Your goal
Your task is to transcribe the data in full.

Collected material
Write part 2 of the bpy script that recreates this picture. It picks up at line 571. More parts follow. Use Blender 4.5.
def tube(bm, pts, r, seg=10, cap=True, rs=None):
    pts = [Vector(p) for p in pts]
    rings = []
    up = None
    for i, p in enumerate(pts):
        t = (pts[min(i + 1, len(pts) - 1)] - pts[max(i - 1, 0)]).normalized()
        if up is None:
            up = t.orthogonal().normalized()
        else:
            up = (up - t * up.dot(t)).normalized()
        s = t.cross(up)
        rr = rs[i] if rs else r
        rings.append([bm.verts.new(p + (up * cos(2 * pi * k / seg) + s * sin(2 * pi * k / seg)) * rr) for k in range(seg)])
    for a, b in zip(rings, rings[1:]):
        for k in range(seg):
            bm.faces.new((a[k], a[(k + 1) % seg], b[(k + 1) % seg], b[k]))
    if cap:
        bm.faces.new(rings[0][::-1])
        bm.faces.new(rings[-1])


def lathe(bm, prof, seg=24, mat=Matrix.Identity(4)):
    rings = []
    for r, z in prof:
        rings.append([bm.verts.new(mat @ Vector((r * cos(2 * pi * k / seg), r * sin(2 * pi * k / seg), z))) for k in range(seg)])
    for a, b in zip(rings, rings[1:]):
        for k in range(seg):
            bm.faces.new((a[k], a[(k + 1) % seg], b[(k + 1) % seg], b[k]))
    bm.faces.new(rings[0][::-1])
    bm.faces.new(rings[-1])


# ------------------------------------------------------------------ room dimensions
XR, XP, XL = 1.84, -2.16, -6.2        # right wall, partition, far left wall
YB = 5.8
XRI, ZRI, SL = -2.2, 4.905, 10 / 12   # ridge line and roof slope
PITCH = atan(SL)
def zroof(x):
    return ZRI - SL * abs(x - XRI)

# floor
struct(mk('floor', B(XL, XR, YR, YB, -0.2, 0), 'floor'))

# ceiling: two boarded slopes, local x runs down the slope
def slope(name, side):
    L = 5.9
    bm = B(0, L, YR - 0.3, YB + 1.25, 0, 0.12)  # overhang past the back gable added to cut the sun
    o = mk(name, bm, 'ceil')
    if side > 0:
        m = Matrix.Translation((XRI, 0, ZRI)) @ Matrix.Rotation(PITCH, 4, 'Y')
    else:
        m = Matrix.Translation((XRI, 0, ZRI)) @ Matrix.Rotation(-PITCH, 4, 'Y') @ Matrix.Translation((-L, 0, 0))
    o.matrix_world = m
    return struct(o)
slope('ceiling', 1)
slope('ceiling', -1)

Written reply
Write part 2 of the bpy script that recreates this picture. It picks up at line 571. More parts follow. Use Blender 4.5.
def tube(bm, pts, r, seg=10, cap=True, rs=None):
    pts = [Vector(p) for p in pts]
    rings = []
    up = None
    for i, p in enumerate(pts):
        t = (pts[min(i + 1, len(pts) - 1)] - pts[max(i - 1, 0)]).normalized()
        if up is None:
            up = t.orthogonal().normalized()
        else:
            up = (up - t * up.dot(t)).normalized()
        s = t.cross(up)
        rr = rs[i] if rs else r
        rings.append([bm.verts.new(p + (up * cos(2 * pi * k / seg) + s * sin(2 * pi * k / seg)) * rr) for k in range(seg)])
    for a, b in zip(rings, rings[1:]):
        for k in range(seg):
            bm.faces.new((a[k], a[(k + 1) % seg], b[(k + 1) % seg], b[k]))
    if cap:
        bm.faces.new(rings[0][::-1])
        bm.faces.new(rings[-1])


def lathe(bm, prof, seg=24, mat=Matrix.Identity(4)):
    rings = []
    for r, z in prof:
        rings.append([bm.verts.new(mat @ Vector((r * cos(2 * pi * k / seg), r * sin(2 * pi * k / seg), z))) for k in range(seg)])
    for a, b in zip(rings, rings[1:]):
        for k in range(seg):
            bm.faces.new((a[k], a[(k + 1) % seg], b[(k + 1) % seg], b[k]))
    bm.faces.new(rings[0][::-1])
    bm.faces.new(rings[-1])


# ------------------------------------------------------------------ room dimensions
XR, XP, XL = 1.84, -2.16, -6.2        # right wall, partition, far left wall
YB = 5.8
XRI, ZRI, SL = -2.2, 4.905, 10 / 12   # ridge line and roof slope
PITCH = atan(SL)
def zroof(x):
    return ZRI - SL * abs(x - XRI)

# floor
struct(mk('floor', B(XL, XR, YR, YB, -0.2, 0), 'floor'))

# ceiling: two boarded slopes, local x runs down the slope
def slope(name, side):
    L = 5.9
    bm = B(0, L, YR - 0.3, YB + 1.25, 0, 0.12)  # overhang past the back gable added to cut the sun
    o = mk(name, bm, 'ceil')
    if side > 0:
        m = Matrix.Translation((XRI, 0, ZRI)) @ Matrix.Rotation(PITCH, 4, 'Y')
    else:
        m = Matrix.Translation((XRI, 0, ZRI)) @ Matrix.Rotation(-PITCH, 4, 'Y') @ Matrix.Translation((-L, 0, 0))
    o.matrix_world = m
    return struct(o)
slope('ceiling', 1)
slope('ceiling', -1)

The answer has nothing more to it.